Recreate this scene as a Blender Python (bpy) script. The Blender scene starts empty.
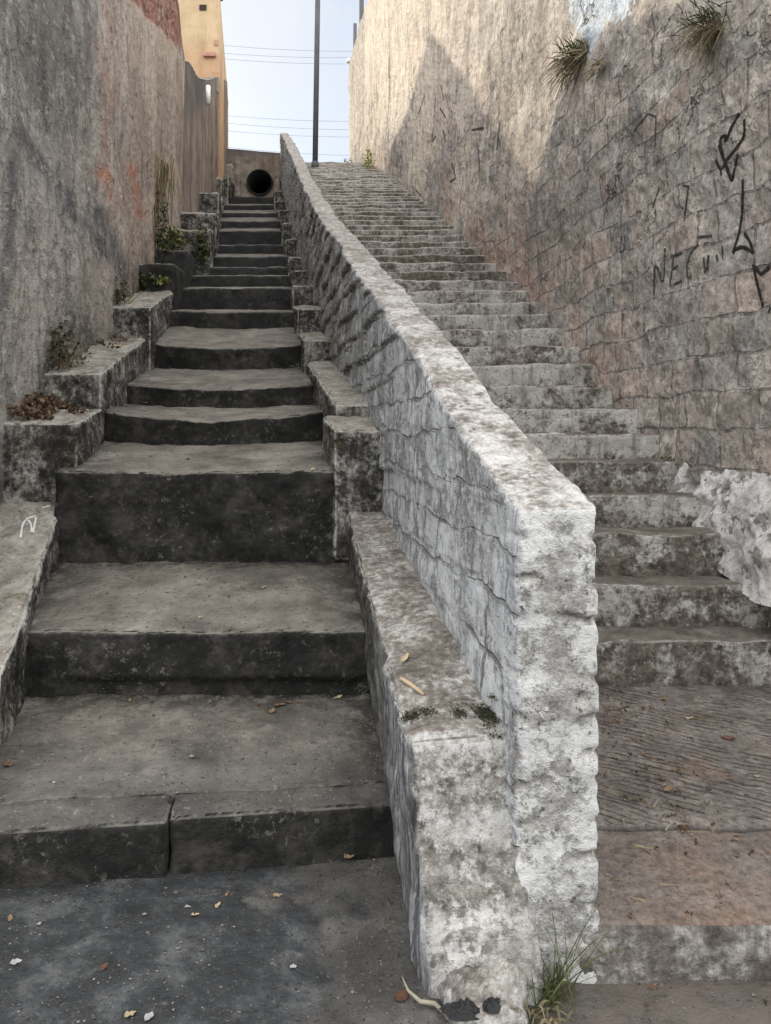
import bpy, math, random
import numpy as np
from mathutils import Vector, Matrix
from mathutils.bvhtree import BVHTree

random.seed(7)
rng = np.random.default_rng(11)
scene = bpy.context.scene
COL = scene.collection
F, CX, HY, EYE = 770.0, 385.5, 430.0, 1.5      # focal length in pixels, image centre, horizon row, eye height


def P(px, py, Y):
    return np.array([(px - CX) / F * Y, Y, EYE + (HY - py) * Y / F])


# ------------------------------------------------------------------ numpy noise
def _hash(ix, iy, iz, seed):
    h = (ix.astype(np.int64) * 374761393 + iy.astype(np.int64) * 668265263 + iz.astype(np.int64) * 2147483647 + seed * 974711) & 0xFFFFFFFF
    h = ((h ^ (h >> 13)) * 1274126177) & 0xFFFFFFFF
    h = ((h ^ (h >> 16)) * 2246822519) & 0xFFFFFFFF
    h = h ^ (h >> 15)
    return (h & 0xFFFFFF).astype(np.float64) / float(0xFFFFFF)


def vnoise(x, y, z, seed=0):
    x, y, z = np.broadcast_arrays(np.asarray(x, float), np.asarray(y, float), np.asarray(z, float))
    ix, iy, iz = np.floor(x), np.floor(y), np.floor(z)
    fx, fy, fz = x - ix, y - iy, z - iz
    fx = fx * fx * (3 - 2 * fx); fy = fy * fy * (3 - 2 * fy); fz = fz * fz * (3 - 2 * fz)
    r = 0
    for a in (0, 1):
        wa = fx if a else 1 - fx
        for b in (0, 1):
            wb = fy if b else 1 - fy
            for c in (0, 1):
                wc = fz if c else 1 - fz
                r = r + wa * wb * wc * _hash(ix + a, iy + b, iz + c, seed)
    return r * 2 - 1


def fbm(x, y, z, octv=4, seed=0, gain=0.5):
    r, a, f = 0, 1.0, 1.0
    for i in range(octv):
        r = r + a * vnoise(np.asarray(x) * f, np.asarray(y) * f, np.asarray(z) * f, seed + i * 17)
        a *= gain; f *= 2.03
    return r


def sstep(a, b, x):
    t = np.clip((x - a) / (b - a), 0, 1)
    return t * t * (3 - 2 * t)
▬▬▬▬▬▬
WHAT YOU SHOULD DO ->
Repeat the listing above up to and including the line with "F, CX, HY, EYE", starting from its first line. Drop any pictures.

OUTPUT FOR THIS TASK ->
Recreate this scene as a Blender Python (bpy) script. The Blender scene starts empty.
import bpy, math, random
import numpy as np
from mathutils import Vector, Matrix
from mathutils.bvhtree import BVHTree

random.seed(7)
rng = np.random.default_rng(11)
scene = bpy.context.scene
COL = scene.collection
F, CX, HY, EYE = 770.0, 385.5, 430.0, 1.5      # focal length in pixels, image centre, horizon row, eye height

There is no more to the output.